>> Begin Data provided
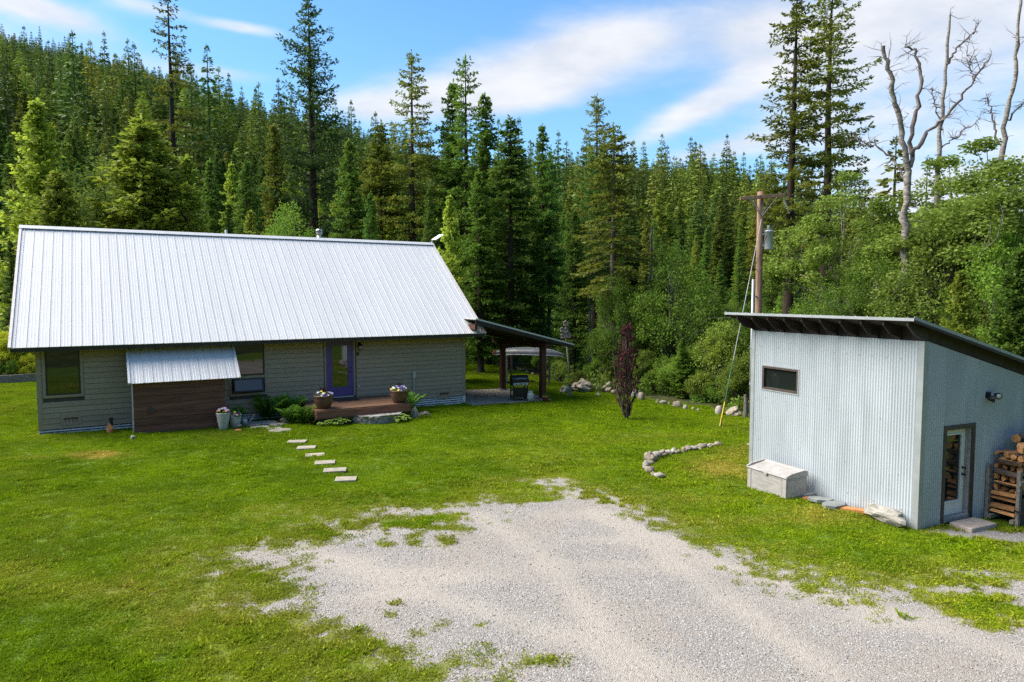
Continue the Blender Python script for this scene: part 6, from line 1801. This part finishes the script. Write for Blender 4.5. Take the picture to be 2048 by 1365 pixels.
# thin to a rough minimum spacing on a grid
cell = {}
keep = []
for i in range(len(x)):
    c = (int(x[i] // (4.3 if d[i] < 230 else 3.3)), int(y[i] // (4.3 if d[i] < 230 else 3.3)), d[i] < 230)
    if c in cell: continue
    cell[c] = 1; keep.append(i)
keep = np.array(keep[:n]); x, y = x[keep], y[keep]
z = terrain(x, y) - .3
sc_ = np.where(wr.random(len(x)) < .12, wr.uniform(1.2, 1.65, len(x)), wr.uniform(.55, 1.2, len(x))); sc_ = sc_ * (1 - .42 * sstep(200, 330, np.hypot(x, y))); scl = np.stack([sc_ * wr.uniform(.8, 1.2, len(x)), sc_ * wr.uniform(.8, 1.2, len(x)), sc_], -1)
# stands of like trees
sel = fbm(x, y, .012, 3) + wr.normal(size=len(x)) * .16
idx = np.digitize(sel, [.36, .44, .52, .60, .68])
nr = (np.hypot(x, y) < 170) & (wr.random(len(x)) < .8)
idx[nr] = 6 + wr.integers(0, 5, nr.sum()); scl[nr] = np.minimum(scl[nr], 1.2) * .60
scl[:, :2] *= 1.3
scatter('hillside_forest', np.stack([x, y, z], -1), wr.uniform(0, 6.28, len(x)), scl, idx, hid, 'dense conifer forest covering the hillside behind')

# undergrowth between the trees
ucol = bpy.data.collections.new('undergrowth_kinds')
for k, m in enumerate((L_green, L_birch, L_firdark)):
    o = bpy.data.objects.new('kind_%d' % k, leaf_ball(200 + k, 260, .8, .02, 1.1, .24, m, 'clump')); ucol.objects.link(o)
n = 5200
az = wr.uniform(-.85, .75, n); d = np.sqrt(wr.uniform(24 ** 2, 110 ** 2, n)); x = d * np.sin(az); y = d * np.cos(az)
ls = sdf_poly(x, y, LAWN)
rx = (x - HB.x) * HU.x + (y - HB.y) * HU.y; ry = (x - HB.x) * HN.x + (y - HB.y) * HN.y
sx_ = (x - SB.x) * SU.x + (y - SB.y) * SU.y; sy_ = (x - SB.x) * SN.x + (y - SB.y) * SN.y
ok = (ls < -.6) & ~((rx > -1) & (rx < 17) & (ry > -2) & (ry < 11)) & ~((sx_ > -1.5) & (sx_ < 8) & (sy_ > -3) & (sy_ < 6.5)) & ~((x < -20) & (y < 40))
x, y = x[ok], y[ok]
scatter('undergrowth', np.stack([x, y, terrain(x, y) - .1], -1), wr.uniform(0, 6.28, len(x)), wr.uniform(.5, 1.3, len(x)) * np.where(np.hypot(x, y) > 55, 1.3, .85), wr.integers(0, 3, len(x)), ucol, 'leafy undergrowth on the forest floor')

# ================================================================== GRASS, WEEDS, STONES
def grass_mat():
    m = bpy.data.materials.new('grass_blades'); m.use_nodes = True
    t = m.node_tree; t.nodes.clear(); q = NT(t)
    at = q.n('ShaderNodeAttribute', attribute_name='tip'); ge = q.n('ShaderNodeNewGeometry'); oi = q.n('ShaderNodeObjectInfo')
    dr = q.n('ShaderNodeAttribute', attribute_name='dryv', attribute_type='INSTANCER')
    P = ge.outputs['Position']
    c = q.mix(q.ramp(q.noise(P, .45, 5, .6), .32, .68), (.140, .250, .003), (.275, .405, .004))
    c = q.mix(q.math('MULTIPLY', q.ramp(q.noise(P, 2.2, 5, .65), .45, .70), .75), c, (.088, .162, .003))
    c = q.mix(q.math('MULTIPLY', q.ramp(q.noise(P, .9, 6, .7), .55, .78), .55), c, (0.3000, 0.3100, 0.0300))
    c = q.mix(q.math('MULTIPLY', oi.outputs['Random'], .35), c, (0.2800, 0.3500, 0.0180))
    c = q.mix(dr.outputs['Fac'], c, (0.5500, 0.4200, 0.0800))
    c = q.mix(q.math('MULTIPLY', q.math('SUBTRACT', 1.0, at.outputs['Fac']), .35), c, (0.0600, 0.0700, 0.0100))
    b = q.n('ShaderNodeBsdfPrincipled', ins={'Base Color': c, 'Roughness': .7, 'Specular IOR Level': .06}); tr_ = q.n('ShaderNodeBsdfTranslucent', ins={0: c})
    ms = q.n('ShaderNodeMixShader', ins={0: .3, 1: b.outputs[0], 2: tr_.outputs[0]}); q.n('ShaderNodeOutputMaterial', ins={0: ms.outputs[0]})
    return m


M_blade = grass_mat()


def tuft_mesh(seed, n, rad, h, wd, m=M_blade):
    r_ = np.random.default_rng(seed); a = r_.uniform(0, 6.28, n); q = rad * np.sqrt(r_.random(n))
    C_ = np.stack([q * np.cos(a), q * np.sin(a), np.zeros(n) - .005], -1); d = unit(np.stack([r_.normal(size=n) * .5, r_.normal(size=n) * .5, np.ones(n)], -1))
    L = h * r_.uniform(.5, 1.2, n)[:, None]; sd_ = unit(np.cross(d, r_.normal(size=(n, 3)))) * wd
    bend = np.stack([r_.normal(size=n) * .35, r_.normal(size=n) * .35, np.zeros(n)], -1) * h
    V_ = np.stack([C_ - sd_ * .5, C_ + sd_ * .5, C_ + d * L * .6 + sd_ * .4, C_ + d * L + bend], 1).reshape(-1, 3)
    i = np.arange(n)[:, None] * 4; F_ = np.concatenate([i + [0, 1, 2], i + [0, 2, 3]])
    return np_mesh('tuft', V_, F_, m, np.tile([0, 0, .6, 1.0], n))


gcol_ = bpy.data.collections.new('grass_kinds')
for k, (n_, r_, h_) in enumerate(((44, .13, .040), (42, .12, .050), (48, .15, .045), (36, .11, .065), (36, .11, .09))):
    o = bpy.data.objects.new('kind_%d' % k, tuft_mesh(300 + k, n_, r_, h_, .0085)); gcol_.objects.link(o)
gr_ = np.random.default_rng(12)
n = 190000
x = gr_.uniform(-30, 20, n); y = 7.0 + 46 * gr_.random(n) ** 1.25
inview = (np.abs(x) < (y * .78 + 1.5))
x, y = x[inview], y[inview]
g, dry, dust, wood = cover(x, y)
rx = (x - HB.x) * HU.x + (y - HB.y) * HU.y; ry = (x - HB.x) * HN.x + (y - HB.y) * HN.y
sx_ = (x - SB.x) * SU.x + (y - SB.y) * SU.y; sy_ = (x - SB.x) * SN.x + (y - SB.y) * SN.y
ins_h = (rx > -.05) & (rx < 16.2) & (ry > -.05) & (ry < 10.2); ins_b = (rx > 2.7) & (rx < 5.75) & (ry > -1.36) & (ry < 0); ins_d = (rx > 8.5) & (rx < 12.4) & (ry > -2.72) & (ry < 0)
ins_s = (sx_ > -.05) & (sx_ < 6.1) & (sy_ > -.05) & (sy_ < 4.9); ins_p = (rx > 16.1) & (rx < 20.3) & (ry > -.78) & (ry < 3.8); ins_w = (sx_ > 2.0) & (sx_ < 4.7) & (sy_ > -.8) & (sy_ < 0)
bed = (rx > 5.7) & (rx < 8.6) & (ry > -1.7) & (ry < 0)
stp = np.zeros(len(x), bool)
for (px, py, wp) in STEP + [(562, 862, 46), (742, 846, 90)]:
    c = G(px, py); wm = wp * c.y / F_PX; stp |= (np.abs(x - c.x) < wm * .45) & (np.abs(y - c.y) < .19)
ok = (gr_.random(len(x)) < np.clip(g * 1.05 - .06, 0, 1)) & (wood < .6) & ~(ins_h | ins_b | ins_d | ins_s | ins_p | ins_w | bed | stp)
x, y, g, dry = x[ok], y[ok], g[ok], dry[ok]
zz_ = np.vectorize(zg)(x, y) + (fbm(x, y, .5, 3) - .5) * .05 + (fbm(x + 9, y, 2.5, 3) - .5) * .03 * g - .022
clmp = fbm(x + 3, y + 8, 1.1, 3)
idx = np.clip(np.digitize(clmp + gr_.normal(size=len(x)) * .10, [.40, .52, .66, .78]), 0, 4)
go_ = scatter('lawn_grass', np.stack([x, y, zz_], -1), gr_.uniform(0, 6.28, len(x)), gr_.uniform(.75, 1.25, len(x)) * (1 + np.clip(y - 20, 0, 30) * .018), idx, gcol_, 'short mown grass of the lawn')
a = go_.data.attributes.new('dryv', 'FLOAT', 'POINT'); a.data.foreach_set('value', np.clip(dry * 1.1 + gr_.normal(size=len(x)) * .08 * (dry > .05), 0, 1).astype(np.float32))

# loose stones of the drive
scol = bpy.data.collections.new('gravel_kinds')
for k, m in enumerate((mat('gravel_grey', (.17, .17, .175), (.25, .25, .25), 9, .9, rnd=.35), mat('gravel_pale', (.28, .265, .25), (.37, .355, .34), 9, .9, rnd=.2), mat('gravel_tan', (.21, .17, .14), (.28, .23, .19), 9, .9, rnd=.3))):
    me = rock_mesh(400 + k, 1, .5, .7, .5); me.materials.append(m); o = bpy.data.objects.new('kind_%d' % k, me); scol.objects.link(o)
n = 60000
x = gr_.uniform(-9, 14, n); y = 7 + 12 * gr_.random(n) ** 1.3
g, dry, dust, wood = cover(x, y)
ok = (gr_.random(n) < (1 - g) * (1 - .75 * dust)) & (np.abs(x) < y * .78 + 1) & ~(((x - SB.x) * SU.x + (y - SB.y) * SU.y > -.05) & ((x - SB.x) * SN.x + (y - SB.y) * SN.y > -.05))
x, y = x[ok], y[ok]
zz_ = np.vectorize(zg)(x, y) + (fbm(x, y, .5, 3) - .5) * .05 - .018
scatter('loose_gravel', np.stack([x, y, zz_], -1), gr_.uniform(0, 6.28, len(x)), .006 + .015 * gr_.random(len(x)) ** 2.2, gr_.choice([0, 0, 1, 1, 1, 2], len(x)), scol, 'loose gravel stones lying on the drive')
>> End Data provided
>> Begin Data provided
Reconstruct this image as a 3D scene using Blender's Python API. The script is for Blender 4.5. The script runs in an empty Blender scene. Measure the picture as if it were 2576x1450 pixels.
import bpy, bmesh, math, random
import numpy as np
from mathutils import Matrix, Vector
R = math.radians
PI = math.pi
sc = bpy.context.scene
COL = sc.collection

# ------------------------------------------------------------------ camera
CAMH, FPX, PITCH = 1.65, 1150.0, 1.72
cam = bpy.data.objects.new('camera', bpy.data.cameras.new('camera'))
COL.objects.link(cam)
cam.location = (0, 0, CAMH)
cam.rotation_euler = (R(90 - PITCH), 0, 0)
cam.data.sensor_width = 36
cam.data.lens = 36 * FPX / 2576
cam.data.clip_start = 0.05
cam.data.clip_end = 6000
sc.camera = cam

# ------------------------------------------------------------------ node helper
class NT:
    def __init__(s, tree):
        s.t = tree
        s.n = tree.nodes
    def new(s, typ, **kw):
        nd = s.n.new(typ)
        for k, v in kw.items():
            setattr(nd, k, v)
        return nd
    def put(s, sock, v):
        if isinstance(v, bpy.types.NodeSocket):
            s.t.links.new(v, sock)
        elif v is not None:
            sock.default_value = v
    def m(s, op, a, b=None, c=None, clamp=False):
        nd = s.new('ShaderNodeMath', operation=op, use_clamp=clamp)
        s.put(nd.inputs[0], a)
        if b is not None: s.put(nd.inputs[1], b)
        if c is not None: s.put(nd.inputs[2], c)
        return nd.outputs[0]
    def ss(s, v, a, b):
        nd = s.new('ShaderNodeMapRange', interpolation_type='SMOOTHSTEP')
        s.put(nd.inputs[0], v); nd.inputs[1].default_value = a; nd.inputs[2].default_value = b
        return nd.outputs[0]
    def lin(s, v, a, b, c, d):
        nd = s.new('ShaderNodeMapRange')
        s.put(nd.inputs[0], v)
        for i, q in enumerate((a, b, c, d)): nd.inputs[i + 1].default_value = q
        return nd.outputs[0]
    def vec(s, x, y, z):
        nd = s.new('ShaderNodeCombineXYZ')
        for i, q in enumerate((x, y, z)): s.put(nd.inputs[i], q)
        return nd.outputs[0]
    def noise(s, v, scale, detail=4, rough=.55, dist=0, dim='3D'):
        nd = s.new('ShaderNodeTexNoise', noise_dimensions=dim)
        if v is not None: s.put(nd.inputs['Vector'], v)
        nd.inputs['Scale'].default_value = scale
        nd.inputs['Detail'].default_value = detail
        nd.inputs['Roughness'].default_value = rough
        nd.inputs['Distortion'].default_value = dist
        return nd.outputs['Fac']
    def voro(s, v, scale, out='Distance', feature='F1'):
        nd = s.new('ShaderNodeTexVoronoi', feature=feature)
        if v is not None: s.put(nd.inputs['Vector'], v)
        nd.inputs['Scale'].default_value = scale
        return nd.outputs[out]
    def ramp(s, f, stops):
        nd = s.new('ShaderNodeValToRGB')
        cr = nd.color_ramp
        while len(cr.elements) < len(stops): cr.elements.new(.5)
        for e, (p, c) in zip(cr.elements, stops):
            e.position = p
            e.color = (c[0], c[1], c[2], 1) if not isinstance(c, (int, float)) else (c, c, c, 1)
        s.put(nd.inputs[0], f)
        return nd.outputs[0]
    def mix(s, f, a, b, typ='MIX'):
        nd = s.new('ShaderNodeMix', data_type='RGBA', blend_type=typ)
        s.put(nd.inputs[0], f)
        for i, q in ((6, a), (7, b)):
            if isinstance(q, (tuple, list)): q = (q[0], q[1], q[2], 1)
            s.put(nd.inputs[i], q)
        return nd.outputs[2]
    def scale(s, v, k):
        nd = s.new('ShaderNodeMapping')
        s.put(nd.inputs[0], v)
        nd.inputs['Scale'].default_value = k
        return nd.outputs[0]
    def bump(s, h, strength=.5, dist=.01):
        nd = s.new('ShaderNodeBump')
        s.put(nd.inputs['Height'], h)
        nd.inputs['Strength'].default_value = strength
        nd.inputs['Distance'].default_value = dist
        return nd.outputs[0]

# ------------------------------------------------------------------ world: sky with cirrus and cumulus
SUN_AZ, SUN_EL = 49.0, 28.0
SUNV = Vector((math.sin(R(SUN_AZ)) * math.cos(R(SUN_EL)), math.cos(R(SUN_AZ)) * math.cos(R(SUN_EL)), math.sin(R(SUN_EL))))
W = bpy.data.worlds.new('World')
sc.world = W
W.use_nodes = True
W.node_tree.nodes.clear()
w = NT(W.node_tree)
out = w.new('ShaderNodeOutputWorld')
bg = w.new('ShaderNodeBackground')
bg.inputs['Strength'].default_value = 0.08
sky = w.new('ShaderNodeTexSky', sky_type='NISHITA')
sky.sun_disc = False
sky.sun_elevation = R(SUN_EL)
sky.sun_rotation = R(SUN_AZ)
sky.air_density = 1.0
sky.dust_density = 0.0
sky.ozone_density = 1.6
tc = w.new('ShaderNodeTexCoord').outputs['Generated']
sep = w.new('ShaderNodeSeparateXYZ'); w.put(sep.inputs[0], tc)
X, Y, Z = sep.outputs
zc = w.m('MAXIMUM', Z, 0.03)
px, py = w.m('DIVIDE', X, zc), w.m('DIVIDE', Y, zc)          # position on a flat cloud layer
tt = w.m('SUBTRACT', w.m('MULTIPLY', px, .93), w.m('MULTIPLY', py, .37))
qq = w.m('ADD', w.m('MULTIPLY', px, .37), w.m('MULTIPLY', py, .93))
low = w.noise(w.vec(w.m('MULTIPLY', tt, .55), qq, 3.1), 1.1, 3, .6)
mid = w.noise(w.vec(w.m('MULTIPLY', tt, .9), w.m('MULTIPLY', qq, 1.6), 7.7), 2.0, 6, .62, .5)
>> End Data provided
**What to produce**
Quote word for word every line from the one that has "Reconstruct this image" through the one that has "sc.camera = cam".

**Correct result**
Reconstruct this image as a 3D scene using Blender's Python API. The script is for Blender 4.5. The script runs in an empty Blender scene. Measure the picture as if it were 2576x1450 pixels.
import bpy, bmesh, math, random
import numpy as np
from mathutils import Matrix, Vector
R = math.radians
PI = math.pi
sc = bpy.context.scene
COL = sc.collection

# ------------------------------------------------------------------ camera
CAMH, FPX, PITCH = 1.65, 1150.0, 1.72
cam = bpy.data.objects.new('camera', bpy.data.cameras.new('camera'))
COL.objects.link(cam)
cam.location = (0, 0, CAMH)
cam.rotation_euler = (R(90 - PITCH), 0, 0)
cam.data.sensor_width = 36
cam.data.lens = 36 * FPX / 2576
cam.data.clip_start = 0.05
cam.data.clip_end = 6000
sc.camera = cam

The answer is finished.